• [What to produce] Transcribe every line from the top down to the line with "o['kind'] = 'stuff'", both ends included, but not the pictures.

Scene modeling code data
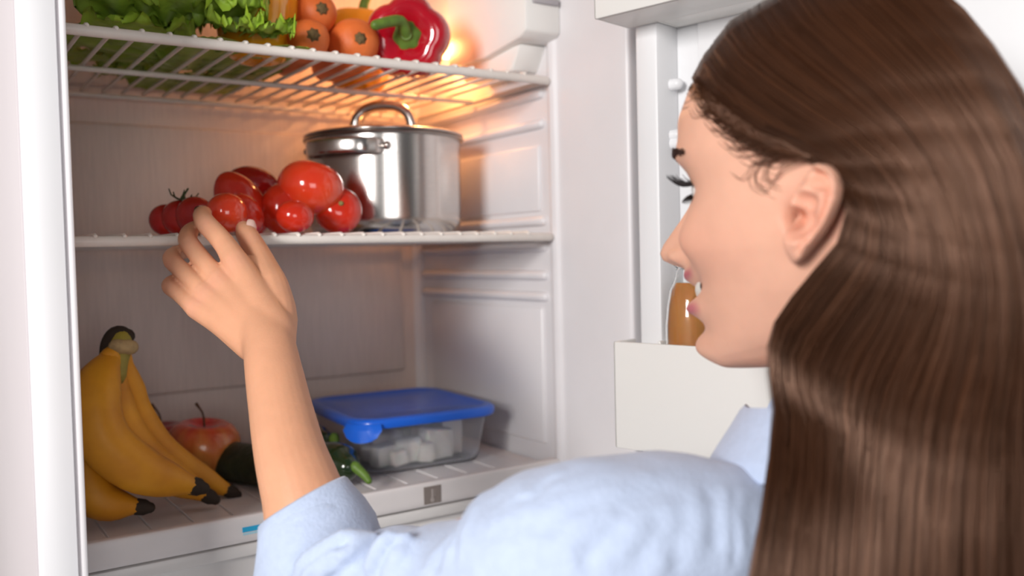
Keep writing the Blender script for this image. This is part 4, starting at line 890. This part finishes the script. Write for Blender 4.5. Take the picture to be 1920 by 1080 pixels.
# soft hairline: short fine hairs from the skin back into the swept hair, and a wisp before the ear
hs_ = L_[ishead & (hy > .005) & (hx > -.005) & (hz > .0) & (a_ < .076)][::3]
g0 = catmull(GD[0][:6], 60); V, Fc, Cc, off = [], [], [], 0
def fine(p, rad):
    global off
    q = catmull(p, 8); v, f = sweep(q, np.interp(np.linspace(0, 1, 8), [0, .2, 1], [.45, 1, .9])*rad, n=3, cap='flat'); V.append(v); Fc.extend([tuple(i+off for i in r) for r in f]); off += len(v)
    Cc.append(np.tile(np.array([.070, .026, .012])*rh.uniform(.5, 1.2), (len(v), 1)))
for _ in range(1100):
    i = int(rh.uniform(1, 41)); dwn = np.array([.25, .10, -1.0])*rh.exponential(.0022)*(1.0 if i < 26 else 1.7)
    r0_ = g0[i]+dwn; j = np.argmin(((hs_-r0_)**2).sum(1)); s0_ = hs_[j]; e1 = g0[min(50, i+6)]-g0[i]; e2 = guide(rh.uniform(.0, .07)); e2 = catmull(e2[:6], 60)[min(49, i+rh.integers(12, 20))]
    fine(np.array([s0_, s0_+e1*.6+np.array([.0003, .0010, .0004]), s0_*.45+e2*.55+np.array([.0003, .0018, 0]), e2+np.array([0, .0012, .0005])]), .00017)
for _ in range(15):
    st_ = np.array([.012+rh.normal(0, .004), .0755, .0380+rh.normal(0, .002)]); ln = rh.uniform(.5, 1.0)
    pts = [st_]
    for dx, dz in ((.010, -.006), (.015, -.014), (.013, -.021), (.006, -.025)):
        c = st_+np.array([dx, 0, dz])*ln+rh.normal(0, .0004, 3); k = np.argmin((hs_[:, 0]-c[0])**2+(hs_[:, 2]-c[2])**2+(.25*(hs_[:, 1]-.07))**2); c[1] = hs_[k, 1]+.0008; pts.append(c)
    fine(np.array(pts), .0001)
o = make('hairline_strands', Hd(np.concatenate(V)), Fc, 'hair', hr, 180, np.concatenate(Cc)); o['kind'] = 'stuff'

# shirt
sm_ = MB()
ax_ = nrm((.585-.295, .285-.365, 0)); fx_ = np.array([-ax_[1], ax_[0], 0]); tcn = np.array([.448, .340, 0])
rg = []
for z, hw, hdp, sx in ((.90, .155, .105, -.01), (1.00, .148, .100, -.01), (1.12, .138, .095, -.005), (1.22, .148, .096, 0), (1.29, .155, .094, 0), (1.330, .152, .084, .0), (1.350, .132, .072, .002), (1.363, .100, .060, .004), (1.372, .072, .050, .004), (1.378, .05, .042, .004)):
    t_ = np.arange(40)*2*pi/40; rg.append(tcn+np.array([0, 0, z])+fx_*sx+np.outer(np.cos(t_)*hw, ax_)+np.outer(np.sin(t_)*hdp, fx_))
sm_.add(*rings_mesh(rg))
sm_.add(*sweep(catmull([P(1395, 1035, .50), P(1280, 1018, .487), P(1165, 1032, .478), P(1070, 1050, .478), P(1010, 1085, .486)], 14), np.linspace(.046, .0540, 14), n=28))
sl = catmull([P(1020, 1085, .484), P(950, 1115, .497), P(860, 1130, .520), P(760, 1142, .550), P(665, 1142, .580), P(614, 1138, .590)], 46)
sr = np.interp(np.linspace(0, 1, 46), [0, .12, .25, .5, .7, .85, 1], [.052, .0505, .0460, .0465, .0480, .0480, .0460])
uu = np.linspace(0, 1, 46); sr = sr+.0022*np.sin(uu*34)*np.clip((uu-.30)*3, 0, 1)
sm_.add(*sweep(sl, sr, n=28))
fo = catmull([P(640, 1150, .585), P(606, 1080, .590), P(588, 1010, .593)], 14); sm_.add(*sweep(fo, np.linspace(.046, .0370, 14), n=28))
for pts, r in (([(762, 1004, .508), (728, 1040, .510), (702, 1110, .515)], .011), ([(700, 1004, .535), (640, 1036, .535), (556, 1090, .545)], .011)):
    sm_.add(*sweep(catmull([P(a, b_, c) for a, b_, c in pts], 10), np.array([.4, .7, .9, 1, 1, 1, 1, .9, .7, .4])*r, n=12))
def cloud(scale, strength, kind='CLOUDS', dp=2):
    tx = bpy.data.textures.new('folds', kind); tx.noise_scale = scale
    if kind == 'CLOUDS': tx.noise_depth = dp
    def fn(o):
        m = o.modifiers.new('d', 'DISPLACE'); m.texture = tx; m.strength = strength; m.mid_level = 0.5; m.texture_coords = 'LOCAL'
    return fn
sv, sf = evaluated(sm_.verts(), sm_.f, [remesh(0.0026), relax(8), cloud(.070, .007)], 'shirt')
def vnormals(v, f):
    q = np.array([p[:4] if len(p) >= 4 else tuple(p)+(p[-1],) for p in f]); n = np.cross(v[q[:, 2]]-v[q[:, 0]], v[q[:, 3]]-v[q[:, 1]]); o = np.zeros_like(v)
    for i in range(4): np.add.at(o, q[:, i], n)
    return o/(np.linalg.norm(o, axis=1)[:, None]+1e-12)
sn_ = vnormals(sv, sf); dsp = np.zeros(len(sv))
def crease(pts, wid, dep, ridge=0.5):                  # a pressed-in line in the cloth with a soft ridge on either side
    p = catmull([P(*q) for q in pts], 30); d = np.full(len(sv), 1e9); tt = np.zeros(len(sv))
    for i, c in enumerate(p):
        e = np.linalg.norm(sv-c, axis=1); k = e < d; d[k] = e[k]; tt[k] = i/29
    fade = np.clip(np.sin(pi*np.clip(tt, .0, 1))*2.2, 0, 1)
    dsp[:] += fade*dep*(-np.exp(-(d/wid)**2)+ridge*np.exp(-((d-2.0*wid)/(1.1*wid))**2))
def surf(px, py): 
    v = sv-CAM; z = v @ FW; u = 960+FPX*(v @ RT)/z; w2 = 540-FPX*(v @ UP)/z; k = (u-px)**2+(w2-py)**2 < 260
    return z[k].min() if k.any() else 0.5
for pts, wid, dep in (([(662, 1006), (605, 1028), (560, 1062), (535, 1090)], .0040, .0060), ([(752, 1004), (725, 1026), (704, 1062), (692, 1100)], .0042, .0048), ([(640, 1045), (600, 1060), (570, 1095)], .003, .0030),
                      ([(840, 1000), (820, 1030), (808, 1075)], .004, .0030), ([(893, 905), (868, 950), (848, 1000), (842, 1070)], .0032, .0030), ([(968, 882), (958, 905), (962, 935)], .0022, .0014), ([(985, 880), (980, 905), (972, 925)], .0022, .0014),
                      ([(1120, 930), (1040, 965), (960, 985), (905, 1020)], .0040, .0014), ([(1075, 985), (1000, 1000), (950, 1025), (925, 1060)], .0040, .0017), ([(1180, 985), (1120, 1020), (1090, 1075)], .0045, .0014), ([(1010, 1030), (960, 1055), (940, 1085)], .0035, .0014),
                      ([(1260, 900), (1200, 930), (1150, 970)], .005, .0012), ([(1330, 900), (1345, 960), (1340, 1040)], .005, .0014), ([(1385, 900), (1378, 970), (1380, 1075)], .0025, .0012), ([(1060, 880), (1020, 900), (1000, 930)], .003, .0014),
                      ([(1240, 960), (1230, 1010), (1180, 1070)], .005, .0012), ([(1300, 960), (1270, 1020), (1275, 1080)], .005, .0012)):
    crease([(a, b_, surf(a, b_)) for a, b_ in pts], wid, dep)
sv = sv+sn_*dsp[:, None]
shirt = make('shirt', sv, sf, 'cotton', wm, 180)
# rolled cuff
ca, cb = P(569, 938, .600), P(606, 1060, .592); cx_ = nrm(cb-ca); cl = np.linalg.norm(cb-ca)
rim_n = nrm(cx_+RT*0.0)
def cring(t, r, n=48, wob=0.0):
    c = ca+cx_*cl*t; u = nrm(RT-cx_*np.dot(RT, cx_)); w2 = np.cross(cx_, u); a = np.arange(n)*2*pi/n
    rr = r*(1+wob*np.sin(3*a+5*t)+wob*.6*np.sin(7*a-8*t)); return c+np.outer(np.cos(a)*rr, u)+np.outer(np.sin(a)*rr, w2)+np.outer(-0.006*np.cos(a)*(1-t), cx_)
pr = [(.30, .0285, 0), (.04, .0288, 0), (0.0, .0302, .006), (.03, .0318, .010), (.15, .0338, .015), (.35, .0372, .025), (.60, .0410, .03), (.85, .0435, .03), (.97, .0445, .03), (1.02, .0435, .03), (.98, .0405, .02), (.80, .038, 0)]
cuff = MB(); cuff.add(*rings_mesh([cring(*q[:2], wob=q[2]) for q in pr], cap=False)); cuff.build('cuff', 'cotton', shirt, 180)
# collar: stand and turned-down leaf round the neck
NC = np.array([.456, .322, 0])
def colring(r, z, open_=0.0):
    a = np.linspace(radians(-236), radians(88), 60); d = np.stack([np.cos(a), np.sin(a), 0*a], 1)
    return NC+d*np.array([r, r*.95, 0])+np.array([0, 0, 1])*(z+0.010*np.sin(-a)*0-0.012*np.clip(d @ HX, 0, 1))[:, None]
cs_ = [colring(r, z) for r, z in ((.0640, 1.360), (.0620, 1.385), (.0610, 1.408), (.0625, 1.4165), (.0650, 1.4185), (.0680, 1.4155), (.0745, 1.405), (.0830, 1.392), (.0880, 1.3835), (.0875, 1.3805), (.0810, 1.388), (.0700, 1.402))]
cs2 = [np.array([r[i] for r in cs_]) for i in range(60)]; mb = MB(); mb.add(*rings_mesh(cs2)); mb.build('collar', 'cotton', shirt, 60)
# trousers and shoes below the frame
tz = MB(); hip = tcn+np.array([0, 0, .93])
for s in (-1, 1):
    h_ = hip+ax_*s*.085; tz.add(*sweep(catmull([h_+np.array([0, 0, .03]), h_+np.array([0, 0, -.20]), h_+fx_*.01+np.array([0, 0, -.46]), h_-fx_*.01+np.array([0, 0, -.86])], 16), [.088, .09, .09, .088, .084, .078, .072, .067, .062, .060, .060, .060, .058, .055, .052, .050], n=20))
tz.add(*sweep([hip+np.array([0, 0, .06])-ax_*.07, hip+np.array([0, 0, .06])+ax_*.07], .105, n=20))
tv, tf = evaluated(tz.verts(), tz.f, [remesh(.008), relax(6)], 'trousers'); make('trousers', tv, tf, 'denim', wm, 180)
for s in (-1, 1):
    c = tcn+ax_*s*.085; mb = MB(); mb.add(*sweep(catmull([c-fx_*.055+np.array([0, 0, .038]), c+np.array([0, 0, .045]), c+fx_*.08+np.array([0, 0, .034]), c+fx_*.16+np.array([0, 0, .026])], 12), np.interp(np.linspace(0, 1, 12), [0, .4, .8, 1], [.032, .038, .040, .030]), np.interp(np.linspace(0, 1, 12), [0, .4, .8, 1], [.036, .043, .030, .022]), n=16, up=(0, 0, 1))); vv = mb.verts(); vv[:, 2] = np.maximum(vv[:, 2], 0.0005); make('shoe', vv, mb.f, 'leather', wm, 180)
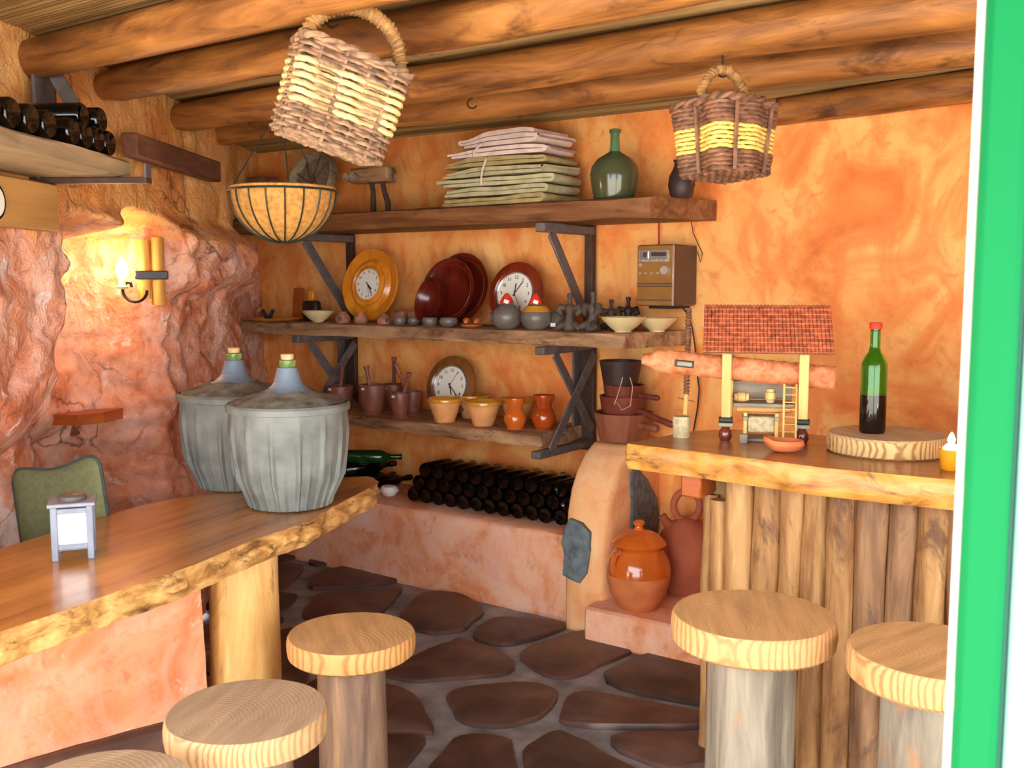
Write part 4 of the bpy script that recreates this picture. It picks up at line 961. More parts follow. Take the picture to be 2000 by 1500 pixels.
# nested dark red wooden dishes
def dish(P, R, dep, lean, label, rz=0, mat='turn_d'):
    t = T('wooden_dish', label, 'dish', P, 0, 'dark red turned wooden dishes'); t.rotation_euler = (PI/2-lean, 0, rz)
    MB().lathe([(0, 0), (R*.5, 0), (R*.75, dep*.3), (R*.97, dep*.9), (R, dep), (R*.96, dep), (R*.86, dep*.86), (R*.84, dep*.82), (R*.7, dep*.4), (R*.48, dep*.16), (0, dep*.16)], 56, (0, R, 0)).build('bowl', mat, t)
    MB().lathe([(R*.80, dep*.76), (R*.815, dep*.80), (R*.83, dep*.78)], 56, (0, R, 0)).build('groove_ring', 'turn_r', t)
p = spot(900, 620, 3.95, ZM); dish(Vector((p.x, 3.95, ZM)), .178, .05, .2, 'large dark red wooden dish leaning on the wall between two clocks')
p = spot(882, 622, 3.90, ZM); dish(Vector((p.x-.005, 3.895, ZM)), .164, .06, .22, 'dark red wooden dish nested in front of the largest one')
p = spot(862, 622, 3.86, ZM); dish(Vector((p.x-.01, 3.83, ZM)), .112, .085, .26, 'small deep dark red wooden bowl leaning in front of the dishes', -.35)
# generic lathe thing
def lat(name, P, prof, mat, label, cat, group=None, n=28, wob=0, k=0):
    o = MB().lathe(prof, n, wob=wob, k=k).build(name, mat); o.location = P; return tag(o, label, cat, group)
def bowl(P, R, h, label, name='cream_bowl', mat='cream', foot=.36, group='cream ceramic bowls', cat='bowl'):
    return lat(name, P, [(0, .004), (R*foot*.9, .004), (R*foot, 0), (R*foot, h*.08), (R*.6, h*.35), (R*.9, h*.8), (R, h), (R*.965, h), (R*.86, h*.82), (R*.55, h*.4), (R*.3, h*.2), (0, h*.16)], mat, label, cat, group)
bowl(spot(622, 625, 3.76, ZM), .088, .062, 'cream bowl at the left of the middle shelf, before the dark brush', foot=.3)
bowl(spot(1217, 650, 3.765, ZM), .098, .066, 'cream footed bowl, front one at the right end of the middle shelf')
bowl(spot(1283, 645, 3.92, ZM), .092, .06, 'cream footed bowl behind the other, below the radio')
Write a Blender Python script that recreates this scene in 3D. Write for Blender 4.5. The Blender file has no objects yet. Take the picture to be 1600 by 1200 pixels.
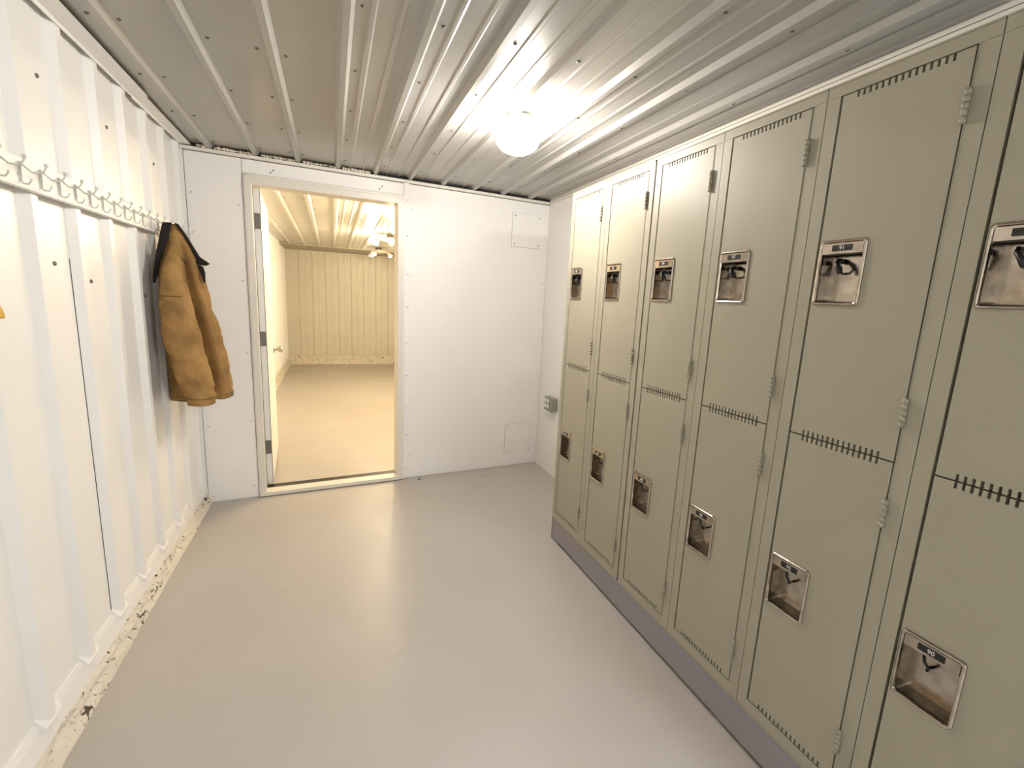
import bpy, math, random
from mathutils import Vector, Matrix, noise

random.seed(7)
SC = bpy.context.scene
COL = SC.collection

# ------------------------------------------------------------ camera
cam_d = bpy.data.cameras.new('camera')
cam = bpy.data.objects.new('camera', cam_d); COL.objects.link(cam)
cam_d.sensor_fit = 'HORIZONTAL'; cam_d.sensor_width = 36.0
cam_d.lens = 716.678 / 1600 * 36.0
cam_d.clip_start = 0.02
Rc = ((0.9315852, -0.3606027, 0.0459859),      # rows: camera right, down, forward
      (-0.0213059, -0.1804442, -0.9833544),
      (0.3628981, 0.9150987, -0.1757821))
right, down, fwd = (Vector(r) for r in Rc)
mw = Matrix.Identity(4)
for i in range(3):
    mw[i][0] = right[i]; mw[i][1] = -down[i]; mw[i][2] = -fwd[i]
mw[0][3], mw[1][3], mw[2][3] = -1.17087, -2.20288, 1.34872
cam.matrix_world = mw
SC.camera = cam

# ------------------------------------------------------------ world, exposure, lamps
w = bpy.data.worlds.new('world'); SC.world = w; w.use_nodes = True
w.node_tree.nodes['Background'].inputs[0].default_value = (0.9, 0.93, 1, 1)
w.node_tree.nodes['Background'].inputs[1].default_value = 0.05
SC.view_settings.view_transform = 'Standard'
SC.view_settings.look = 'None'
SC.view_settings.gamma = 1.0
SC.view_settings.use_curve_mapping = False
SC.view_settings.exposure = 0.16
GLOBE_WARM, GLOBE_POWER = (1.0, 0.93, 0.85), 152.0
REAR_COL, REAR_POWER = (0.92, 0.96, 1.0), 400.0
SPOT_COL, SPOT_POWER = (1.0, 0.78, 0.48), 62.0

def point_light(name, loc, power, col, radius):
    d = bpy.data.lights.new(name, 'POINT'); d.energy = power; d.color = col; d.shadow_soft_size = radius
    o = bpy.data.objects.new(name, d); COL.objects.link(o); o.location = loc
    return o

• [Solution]
Keep writing the Blender script for this image. This is part 4, starting at line 890. This part finishes the script. Write for Blender 4.5. Take the picture to be 1920 by 1080 pixels.
# soft hairline: short fine hairs from the skin back into the swept hair, and a wisp before the ear
hs_ = L_[ishead & (hy > .005) & (hx > -.005) & (hz > .0) & (a_ < .076)][::3]
g0 = catmull(GD[0][:6], 60); V, Fc, Cc, off = [], [], [], 0
def fine(p, rad):
    global off
    q = catmull(p, 8); v, f = sweep(q, np.interp(np.linspace(0, 1, 8), [0, .2, 1], [.45, 1, .9])*rad, n=3, cap='flat'); V.append(v); Fc.extend([tuple(i+off for i in r) for r in f]); off += len(v)
    Cc.append(np.tile(np.array([.070, .026, .012])*rh.uniform(.5, 1.2), (len(v), 1)))
for _ in range(1100):
    i = int(rh.uniform(1, 41)); dwn = np.array([.25, .10, -1.0])*rh.exponential(.0022)*(1.0 if i < 26 else 1.7)
    r0_ = g0[i]+dwn; j = np.argmin(((hs_-r0_)**2).sum(1)); s0_ = hs_[j]; e1 = g0[min(50, i+6)]-g0[i]; e2 = guide(rh.uniform(.0, .07)); e2 = catmull(e2[:6], 60)[min(49, i+rh.integers(12, 20))]
    fine(np.array([s0_, s0_+e1*.6+np.array([.0003, .0010, .0004]), s0_*.45+e2*.55+np.array([.0003, .0018, 0]), e2+np.array([0, .0012, .0005])]), .00017)
for _ in range(15):
    st_ = np.array([.012+rh.normal(0, .004), .0755, .0380+rh.normal(0, .002)]); ln = rh.uniform(.5, 1.0)
    pts = [st_]
    for dx, dz in ((.010, -.006), (.015, -.014), (.013, -.021), (.006, -.025)):
        c = st_+np.array([dx, 0, dz])*ln+rh.normal(0, .0004, 3); k = np.argmin((hs_[:, 0]-c[0])**2+(hs_[:, 2]-c[2])**2+(.25*(hs_[:, 1]-.07))**2); c[1] = hs_[k, 1]+.0008; pts.append(c)
    fine(np.array(pts), .0001)
o = make('hairline_strands', Hd(np.concatenate(V)), Fc, 'hair', hr, 180, np.concatenate(Cc)); o['kind'] = 'stuff'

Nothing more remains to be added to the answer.